▸ WHAT IS ASKED
Take the data below and extract the lines from the one with "Keep writing the" to the one with "mm = Matrix((V(x), V(y), V(z))).transposed().to_4x4();", inclusive, exactly as written.

▸ GIVEN RECORDS

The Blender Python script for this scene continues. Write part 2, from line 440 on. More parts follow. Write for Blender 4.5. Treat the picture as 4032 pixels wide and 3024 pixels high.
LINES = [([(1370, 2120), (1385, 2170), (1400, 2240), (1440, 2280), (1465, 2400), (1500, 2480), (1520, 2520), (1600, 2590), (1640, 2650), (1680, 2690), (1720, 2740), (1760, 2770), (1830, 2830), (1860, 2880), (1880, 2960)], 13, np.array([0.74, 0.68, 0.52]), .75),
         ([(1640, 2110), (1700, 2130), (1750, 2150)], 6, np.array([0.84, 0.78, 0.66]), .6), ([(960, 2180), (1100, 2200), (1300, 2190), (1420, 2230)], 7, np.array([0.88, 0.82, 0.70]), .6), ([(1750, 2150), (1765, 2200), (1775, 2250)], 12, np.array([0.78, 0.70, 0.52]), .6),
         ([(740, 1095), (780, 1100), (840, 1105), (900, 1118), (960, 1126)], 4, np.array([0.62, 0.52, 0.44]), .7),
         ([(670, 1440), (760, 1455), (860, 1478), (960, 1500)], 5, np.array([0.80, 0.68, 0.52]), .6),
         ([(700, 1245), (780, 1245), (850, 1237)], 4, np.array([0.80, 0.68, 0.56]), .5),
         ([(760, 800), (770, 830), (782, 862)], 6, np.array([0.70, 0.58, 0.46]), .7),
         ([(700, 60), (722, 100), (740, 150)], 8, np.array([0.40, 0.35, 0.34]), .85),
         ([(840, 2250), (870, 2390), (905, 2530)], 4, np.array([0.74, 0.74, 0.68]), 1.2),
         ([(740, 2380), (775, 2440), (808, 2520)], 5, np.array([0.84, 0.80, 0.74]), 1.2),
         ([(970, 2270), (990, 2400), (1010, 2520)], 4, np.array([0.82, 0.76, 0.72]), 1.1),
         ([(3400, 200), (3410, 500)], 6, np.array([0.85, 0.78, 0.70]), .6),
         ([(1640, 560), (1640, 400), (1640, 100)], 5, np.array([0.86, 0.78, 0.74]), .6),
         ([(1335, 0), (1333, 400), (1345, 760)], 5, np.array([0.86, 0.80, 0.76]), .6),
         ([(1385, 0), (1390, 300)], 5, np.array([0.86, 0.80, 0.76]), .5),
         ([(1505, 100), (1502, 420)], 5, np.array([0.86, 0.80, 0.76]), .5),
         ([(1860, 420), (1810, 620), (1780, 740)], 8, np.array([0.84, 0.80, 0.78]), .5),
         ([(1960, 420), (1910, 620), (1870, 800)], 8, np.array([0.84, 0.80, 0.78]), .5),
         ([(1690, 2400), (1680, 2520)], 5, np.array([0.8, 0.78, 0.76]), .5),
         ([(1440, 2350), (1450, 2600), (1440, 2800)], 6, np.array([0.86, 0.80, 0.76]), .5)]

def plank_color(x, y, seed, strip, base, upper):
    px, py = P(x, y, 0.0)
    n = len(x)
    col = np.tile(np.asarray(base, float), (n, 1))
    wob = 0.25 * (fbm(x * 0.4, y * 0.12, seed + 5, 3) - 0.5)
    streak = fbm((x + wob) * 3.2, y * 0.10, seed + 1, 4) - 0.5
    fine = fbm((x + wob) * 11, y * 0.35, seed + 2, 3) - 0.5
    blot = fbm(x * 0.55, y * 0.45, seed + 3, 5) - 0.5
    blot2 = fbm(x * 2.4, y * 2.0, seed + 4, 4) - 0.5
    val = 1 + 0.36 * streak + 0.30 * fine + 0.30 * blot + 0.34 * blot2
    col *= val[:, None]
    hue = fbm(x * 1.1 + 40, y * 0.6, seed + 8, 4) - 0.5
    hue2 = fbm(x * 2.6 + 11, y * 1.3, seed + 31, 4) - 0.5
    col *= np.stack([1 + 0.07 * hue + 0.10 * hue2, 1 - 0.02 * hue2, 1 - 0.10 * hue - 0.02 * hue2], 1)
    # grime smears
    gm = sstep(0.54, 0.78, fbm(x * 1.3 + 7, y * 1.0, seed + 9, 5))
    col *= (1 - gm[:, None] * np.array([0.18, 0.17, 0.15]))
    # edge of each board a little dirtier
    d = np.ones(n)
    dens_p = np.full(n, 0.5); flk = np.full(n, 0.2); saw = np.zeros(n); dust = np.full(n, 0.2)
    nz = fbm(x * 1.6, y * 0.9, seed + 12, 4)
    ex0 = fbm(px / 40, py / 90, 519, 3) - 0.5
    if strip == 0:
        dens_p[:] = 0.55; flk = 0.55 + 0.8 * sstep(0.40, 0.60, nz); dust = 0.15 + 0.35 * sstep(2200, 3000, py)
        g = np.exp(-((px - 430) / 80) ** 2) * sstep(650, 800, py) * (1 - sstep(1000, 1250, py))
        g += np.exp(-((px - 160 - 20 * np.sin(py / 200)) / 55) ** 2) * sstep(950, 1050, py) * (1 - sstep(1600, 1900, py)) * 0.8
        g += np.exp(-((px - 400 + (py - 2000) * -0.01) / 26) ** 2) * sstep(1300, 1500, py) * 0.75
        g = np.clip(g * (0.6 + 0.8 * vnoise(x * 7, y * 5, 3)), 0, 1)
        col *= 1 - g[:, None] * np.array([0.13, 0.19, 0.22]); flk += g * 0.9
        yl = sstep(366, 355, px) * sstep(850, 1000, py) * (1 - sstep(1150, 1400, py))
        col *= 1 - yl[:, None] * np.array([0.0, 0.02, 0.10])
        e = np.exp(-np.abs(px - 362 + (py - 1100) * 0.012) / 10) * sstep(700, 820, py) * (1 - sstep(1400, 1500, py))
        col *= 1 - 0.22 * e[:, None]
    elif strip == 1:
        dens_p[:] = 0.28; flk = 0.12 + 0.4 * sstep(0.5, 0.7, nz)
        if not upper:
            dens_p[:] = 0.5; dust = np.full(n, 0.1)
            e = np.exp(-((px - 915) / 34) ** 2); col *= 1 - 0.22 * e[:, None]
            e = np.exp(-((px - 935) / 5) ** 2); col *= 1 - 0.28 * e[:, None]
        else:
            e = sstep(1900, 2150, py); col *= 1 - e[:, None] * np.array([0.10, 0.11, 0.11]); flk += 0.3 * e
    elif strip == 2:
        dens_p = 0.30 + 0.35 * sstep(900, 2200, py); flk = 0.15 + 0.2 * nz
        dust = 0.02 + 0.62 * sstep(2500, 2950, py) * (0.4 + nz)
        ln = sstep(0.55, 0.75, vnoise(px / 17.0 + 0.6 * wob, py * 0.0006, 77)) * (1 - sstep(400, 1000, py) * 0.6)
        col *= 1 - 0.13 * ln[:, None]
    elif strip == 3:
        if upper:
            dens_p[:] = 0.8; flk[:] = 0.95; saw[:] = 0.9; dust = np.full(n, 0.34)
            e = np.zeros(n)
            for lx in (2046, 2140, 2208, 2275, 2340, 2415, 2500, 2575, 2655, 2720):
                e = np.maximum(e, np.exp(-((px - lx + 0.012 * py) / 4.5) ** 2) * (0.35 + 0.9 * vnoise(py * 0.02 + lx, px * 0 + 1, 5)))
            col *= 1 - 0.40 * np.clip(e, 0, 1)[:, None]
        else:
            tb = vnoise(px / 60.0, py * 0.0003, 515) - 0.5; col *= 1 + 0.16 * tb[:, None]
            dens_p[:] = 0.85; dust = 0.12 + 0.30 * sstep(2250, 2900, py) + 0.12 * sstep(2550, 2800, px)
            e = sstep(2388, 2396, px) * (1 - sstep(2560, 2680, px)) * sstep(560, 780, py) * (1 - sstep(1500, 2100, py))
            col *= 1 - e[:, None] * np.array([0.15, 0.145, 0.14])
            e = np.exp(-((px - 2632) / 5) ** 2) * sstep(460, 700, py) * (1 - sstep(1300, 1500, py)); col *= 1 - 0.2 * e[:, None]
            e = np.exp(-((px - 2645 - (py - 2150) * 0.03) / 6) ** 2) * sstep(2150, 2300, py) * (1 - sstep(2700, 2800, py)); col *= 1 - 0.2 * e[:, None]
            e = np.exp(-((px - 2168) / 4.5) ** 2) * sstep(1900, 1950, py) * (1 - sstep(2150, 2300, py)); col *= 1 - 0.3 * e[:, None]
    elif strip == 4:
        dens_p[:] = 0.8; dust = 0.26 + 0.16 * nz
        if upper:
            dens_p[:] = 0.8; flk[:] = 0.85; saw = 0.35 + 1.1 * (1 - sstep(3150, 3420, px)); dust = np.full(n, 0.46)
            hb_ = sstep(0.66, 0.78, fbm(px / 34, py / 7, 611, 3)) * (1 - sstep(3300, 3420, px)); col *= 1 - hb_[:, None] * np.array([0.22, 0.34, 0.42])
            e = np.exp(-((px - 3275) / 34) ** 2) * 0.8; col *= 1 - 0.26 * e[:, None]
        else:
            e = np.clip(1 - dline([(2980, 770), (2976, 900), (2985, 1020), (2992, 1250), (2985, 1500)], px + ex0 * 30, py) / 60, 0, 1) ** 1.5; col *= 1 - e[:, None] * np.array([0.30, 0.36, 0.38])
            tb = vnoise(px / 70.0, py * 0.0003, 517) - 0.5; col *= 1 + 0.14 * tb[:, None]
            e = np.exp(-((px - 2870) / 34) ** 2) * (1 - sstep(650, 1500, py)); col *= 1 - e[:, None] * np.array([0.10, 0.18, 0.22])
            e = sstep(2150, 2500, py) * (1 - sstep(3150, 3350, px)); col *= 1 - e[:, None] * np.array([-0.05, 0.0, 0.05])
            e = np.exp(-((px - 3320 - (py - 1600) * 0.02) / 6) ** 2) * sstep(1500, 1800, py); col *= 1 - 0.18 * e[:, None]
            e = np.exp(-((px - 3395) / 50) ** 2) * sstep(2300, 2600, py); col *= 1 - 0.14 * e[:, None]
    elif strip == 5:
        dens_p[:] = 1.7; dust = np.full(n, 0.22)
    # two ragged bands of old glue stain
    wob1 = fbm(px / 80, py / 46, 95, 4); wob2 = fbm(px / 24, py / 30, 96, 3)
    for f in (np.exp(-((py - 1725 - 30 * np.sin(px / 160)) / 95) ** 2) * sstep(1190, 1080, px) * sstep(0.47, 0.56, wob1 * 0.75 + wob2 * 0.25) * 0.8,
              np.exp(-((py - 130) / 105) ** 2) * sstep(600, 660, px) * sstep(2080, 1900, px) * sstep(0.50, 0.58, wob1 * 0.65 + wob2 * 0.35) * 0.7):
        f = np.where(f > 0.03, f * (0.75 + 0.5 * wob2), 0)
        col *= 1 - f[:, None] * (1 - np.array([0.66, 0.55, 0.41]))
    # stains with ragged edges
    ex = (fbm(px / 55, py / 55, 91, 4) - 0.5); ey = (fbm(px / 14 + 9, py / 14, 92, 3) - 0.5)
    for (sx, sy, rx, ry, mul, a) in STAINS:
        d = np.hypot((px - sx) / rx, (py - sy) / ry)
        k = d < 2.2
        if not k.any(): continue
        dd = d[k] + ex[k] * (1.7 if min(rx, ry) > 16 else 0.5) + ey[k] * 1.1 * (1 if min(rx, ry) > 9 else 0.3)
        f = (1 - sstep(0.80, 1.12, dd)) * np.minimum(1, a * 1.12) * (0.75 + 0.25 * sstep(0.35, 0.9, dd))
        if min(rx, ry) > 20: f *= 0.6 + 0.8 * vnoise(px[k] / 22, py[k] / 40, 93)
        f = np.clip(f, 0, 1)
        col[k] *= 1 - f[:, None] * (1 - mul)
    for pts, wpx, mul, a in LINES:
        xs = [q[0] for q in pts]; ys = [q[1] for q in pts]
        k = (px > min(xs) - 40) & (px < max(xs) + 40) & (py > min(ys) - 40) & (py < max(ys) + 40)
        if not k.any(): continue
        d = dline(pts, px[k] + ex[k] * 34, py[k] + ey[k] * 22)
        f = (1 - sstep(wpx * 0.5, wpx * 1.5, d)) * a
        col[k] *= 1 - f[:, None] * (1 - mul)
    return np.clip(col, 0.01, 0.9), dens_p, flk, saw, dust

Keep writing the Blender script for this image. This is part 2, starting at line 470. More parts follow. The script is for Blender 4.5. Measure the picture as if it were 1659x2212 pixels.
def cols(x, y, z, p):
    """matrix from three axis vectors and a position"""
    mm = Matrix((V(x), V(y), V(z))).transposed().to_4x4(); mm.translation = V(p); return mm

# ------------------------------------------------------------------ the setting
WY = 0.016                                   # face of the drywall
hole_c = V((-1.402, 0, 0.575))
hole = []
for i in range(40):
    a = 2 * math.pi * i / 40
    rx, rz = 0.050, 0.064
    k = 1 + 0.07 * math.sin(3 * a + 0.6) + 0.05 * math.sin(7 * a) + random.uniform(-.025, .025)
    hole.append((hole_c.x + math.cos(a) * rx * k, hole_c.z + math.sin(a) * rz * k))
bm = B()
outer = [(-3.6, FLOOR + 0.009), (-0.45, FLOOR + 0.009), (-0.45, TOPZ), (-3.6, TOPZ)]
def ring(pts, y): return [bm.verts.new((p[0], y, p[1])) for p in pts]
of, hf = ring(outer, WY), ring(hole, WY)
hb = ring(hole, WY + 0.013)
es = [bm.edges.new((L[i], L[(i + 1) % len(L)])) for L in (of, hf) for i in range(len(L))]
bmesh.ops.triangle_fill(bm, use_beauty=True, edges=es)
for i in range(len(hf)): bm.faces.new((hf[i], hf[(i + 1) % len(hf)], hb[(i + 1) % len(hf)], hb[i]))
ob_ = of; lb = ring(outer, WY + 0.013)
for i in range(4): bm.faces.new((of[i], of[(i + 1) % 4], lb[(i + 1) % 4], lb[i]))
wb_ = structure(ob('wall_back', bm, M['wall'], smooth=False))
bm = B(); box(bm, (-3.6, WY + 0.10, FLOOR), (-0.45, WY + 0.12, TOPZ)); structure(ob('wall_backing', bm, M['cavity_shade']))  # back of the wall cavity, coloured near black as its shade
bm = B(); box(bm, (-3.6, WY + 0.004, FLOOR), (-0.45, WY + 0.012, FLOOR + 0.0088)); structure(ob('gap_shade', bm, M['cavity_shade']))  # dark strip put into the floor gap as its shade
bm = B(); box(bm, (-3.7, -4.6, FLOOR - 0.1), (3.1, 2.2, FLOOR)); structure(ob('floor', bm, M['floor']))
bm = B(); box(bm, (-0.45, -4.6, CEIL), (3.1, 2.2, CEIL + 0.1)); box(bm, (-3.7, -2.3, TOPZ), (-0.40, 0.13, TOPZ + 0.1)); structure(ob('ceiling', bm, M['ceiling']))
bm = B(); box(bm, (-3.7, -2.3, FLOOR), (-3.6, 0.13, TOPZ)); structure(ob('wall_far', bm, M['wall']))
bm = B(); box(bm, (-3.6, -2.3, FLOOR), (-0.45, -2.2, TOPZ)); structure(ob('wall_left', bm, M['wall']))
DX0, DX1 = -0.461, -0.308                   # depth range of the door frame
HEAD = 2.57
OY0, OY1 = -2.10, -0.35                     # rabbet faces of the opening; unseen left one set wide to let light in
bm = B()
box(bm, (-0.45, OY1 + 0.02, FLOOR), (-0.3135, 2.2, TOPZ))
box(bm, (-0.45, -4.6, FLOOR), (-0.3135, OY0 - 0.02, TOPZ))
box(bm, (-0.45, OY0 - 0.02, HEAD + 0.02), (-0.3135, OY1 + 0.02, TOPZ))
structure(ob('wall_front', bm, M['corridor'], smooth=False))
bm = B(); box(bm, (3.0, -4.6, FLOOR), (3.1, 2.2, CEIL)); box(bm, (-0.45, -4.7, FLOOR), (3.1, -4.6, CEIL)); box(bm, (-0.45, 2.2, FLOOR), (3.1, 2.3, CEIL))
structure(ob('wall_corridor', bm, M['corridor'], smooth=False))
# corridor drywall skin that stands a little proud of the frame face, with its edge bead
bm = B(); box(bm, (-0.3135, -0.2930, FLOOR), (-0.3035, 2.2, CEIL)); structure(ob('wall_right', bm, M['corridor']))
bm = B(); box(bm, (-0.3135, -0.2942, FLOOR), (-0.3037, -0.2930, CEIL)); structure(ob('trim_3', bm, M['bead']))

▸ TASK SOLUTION
Keep writing the Blender script for this image. This is part 2, starting at line 470. More parts follow. The script is for Blender 4.5. Measure the picture as if it were 1659x2212 pixels.
def cols(x, y, z, p):
    """matrix from three axis vectors and a position"""
    mm = Matrix((V(x), V(y), V(z))).transposed().to_4x4(); mm.translation = V(p); return mm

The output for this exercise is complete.